We understand that renters across the province are frustrated by cost of housing and record low vacancy rates.  In the face of increasing maintenance cost, property taxes, utilities and insurance, landlords are similarly frustrated with the pressures to keep up with ever-increasing costs to maintain, safe, high-quality homes.  An analysis from LandlordBC confirmed that a typical apartment building had an annual operating cost increase of 7.6%.  ( This is not sustainable.

The task force suggested that an “Above Guideline Increase” (AGI) regime be implemented, giving landlords the ability to apply for an additional increase if they can show the formula would not cover maintenance and other costs incurred.  While no details were provided, they point to Ontario and Manitoba as two jurisdictions utilizing this approach. LandlordBC is concerned that by limiting a landlord’s ability to recover these costs through rents, it may delay or prohibit important renovations to rental properties.  Again, landlords would have to “apply” for any additional increase beyond CPI.  With all due respect, this will be an onerous, bureaucratic process. We expect this new requirement will significantly deter plans to undertake major building improvements and renovations in the future.  The other question that begs asking is how in the world will the Residential Tenancy Branch possibly administer this process?  Think about it.

LandlordBC spoke recently to a major rental housing provider in Winnipeg who has been developing and managing residential rental properties in that city for over 60 years.  They indicated that because of rent controls in their province and the unabated increase in their operating costs, they are forced to apply for AGI increases in 70% to 100% of their units annually.  They have had to hire more staff and the cost to administer and manage this process is considerable.  They added that because they have a certain critical mass in terms of buildings and units they own and manage, they have the wherewithal to navigate this hugely bureaucratic process however, smaller landlords are left on the sidelines.  Smaller landlords simply do not have the capacity or financial resources to apply for AGI increases in Manitoba so ever year they fall further and further behind in their repairs and maintenance, and the quality of the rental housing they provide continues to deteriorate.  Note: British Columbia has a lot of smaller landlords.  This Manitoba landlord also stated that if they do not apply it is either because the formula would not justify the increase or, more often, they would only gain 0.5% or less more than guideline so it was not worth going through the process.  So, this is how AGI “works” in Manitoba.

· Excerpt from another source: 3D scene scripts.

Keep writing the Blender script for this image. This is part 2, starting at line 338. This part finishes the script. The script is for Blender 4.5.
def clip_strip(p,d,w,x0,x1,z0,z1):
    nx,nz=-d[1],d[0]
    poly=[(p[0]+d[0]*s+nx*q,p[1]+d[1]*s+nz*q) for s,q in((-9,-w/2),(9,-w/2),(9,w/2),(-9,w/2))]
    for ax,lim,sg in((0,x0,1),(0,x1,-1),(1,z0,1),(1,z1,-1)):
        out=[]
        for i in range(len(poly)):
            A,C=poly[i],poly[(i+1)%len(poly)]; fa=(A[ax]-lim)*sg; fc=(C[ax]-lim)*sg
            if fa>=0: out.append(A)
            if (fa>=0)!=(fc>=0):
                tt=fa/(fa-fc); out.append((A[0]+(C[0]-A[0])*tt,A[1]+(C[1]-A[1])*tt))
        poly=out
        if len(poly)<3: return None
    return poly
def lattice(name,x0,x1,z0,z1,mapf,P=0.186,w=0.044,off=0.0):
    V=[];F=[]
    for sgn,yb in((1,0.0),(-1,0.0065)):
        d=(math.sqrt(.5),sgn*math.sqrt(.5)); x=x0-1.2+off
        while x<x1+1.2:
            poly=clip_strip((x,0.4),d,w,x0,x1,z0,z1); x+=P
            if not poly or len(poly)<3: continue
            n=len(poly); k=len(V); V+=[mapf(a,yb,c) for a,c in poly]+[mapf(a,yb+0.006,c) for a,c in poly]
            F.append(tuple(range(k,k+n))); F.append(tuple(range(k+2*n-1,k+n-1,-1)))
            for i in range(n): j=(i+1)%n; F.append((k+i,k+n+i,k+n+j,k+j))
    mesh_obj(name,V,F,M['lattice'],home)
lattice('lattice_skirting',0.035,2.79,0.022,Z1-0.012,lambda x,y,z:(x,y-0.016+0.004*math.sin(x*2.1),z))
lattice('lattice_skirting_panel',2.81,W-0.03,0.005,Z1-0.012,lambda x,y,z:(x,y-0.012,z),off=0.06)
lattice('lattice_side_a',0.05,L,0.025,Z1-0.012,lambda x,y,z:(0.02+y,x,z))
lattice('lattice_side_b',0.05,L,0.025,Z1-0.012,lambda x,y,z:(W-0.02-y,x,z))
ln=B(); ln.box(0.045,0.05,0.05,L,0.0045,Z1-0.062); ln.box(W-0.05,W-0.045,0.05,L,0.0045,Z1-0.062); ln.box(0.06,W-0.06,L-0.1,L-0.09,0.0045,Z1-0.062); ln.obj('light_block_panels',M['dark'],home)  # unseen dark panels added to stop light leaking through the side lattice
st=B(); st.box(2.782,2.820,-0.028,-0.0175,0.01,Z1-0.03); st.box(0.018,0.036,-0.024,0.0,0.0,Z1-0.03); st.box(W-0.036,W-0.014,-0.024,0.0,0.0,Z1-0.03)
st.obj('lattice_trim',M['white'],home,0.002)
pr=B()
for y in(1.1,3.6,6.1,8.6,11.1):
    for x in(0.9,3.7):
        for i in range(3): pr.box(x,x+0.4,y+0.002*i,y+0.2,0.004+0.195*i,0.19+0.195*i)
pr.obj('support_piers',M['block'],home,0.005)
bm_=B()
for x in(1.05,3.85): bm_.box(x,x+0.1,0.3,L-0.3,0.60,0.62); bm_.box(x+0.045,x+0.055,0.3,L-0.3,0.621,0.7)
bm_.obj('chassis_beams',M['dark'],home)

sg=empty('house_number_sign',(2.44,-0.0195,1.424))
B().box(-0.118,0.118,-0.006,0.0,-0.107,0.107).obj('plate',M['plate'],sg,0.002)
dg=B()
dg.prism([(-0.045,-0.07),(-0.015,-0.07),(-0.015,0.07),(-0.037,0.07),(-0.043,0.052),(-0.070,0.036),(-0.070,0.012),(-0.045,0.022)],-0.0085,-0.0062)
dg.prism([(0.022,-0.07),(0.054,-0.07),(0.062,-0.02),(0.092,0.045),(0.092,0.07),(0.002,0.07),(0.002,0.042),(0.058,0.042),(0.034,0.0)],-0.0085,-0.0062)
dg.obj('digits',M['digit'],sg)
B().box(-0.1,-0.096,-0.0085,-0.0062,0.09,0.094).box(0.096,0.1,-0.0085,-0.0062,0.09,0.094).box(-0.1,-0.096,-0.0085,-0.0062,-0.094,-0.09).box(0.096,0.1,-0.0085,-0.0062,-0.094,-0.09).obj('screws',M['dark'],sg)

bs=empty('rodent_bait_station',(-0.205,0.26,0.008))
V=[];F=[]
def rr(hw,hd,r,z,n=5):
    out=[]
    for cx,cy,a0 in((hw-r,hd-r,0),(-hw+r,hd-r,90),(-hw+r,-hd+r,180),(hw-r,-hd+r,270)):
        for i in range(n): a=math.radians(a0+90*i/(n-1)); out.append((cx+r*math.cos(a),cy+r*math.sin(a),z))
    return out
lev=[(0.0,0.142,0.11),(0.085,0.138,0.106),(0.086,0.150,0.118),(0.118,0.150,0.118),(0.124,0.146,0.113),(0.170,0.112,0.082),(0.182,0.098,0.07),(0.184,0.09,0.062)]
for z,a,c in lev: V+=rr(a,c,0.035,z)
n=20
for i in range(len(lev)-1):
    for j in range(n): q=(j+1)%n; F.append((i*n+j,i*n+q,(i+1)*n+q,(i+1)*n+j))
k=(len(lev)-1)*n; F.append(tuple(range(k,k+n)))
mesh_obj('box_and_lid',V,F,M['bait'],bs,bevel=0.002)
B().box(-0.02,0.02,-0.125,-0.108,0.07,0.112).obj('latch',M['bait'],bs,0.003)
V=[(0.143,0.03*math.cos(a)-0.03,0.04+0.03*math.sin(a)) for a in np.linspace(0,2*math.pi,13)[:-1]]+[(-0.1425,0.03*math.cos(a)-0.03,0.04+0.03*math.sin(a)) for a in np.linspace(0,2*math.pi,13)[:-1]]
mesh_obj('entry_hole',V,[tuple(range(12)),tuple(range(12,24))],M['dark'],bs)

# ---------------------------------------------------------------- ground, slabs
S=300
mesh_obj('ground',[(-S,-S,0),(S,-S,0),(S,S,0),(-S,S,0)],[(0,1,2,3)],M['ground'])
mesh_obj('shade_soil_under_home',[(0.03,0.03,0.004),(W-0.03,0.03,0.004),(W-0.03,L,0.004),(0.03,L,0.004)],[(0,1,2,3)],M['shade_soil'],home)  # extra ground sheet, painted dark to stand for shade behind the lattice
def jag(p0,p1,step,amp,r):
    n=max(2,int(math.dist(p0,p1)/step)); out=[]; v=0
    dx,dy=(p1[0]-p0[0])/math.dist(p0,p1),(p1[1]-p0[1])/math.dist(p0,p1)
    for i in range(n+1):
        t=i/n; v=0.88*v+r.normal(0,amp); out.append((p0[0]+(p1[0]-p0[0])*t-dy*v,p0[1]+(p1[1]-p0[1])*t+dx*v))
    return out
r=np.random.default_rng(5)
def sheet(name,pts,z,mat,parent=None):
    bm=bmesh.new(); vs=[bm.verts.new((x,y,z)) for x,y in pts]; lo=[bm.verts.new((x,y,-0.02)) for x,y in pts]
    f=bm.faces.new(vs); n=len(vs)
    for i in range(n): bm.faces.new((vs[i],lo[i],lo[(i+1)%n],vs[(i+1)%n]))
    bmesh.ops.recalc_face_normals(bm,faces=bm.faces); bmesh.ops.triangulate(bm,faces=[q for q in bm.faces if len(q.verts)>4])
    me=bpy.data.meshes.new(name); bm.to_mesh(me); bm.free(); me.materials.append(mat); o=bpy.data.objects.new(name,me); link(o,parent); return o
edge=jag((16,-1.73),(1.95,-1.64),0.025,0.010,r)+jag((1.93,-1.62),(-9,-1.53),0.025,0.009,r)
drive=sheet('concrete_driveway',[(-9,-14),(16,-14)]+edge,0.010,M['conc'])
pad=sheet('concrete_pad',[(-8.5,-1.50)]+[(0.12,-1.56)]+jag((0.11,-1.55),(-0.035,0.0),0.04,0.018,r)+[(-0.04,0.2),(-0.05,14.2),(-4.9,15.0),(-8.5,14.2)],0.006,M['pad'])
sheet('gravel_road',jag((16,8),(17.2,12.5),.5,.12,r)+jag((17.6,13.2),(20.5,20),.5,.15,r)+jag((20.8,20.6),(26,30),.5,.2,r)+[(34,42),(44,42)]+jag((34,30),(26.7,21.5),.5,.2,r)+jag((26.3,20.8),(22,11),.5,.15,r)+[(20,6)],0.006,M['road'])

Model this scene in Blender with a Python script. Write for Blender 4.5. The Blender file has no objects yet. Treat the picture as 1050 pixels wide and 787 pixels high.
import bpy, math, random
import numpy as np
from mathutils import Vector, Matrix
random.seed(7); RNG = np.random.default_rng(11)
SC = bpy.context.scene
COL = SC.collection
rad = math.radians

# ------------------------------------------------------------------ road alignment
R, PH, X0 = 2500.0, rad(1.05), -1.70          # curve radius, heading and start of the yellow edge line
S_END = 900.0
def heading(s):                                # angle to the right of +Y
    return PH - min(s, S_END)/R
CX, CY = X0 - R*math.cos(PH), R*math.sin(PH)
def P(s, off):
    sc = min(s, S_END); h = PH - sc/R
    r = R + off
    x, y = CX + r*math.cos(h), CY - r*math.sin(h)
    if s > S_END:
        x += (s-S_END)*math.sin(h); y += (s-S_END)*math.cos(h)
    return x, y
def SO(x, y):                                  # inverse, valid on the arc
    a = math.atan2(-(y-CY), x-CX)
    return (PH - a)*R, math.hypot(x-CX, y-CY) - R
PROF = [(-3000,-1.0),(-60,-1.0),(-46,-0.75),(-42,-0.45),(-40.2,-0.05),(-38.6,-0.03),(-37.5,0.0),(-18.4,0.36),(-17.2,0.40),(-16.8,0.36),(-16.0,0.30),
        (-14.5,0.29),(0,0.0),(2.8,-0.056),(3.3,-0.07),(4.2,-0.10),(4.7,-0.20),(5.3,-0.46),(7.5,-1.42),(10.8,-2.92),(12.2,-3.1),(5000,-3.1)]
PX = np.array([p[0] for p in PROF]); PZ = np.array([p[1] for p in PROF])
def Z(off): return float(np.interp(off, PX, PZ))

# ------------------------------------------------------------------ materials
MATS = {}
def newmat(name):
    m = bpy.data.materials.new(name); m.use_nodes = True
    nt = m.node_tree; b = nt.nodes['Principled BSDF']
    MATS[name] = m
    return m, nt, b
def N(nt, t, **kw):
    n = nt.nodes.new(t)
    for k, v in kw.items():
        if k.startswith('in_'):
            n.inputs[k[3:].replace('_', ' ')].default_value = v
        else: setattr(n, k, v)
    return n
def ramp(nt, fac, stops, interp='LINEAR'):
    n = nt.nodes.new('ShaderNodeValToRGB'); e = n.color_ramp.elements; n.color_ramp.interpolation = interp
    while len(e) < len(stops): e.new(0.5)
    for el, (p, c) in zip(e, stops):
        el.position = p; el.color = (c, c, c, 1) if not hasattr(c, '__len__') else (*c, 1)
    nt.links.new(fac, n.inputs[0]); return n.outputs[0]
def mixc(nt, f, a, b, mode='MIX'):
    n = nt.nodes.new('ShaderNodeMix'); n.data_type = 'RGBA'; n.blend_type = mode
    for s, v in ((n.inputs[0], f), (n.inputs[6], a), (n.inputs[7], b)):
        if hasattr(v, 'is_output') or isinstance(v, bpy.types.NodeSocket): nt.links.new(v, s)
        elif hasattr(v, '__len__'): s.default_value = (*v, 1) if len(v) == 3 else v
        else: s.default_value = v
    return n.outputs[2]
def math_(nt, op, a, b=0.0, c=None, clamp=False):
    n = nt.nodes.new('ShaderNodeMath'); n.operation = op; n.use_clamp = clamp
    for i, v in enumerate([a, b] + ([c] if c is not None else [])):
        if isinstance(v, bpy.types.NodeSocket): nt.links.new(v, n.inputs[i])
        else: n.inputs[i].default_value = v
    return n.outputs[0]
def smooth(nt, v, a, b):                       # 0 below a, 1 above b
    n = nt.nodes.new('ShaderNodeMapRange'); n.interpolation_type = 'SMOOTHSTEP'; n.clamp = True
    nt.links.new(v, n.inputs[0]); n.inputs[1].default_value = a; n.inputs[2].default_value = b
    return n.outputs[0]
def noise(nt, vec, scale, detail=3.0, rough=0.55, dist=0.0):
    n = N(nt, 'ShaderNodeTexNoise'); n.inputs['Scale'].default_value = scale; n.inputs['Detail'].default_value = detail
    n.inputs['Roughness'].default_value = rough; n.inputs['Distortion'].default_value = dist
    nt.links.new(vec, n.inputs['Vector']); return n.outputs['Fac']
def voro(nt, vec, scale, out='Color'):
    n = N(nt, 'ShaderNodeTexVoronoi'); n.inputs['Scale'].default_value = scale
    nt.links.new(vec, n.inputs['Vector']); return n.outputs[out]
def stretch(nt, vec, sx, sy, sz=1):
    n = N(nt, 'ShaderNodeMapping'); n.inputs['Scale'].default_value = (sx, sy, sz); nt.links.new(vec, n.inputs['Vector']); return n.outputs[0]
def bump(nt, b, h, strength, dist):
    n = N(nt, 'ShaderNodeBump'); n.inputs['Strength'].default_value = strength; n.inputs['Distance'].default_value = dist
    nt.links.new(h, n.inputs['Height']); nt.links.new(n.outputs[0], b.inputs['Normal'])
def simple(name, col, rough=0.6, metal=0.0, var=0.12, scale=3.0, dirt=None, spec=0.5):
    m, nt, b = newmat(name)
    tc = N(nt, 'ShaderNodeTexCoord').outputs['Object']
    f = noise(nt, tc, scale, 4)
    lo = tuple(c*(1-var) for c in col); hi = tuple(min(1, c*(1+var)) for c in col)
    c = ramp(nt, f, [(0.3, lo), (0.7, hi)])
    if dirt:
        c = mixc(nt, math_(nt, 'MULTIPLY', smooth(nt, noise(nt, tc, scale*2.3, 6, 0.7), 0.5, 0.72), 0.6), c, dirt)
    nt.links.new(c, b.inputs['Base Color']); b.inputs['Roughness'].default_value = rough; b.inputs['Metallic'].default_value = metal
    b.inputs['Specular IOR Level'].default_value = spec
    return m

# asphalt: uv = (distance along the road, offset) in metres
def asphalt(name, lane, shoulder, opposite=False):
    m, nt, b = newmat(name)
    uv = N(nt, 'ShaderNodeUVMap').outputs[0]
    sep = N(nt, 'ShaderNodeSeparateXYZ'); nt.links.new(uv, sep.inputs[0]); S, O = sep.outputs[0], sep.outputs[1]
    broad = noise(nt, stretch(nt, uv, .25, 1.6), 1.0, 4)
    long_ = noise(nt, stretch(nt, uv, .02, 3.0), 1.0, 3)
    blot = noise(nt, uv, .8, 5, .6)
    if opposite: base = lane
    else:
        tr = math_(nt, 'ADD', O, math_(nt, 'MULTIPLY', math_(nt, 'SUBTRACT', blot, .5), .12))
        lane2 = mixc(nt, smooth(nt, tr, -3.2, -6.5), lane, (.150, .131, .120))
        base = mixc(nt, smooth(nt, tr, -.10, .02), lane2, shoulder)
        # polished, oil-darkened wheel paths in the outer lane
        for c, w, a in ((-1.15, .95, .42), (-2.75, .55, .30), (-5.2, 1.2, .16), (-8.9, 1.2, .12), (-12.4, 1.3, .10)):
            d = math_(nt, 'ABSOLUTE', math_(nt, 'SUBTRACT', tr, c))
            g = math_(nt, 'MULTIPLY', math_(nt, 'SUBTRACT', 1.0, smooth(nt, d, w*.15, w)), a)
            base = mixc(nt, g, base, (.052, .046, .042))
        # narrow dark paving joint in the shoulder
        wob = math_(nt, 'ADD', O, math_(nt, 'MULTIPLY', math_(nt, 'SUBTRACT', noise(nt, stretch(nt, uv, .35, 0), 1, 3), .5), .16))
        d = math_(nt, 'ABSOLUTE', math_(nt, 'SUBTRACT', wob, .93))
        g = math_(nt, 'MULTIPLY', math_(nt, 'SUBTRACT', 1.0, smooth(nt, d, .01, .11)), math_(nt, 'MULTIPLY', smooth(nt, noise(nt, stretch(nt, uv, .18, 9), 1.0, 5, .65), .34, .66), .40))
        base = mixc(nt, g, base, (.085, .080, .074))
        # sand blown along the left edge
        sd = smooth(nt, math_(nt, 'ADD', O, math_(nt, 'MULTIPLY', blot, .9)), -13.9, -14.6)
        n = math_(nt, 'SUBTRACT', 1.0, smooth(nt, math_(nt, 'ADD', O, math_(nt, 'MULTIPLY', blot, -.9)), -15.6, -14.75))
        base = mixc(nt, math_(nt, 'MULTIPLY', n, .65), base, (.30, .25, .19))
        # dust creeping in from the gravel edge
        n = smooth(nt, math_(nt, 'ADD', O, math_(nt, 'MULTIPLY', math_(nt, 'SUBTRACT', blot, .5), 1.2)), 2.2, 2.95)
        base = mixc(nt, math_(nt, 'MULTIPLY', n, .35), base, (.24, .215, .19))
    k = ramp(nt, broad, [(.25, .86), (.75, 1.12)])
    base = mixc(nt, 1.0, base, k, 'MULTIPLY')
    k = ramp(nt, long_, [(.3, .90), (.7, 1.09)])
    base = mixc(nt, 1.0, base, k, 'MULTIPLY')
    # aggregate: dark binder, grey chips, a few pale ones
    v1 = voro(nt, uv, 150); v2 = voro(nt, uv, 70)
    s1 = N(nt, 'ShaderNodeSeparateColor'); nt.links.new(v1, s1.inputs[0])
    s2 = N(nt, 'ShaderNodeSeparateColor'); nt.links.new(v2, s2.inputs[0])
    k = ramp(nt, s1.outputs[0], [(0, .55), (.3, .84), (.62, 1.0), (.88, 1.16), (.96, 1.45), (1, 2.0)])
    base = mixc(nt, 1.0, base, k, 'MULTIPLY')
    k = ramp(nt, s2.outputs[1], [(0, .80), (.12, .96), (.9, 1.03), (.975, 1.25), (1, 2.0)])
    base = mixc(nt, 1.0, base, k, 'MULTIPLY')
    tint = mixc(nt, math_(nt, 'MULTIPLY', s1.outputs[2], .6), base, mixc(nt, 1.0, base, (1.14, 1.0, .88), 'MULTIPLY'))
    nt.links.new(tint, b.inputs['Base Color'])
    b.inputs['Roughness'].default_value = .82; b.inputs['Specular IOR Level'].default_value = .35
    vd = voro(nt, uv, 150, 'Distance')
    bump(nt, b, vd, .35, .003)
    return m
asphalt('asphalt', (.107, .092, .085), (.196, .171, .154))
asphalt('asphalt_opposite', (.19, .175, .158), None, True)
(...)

But what about new construction of purpose-built rental?  It’ll be ok, right.  Well actually it won’t.  We are already hearing that this recommendation means some of the purpose-built rental projects that were in the planning stages will either be delayed or shelved entirely, jeopardizing the government’s goal of building 114,000 units over the next ten years.  What is concerning to LandlordBC, and should be especially concerning to the provincial government, cities & municipalities and affordable housing advocates alike, is that that many of the purpose-built rental buildings in the pipeline that integrated below-market or social housing, are dependent upon market rents subsidizing the social housing units. If market rental rates are reduced to a 2.5% maximum in 2019, this will likely jeopardize many of these projects as they will no longer be financially viable.

So, as you can see, the stakes are very high.  In closing, we urge the Premier and Minister Robinson to NOT adopt the task force’s recommendation as it pertains to the maximum allowable maximum.  Our concern is that the government has not undertaken the necessary time to study the economic impact of such a change and the unintended consequences that lie therein. In our view there’s much more work that needs to be done before a decision of this magnitude proposed by the task force is taken.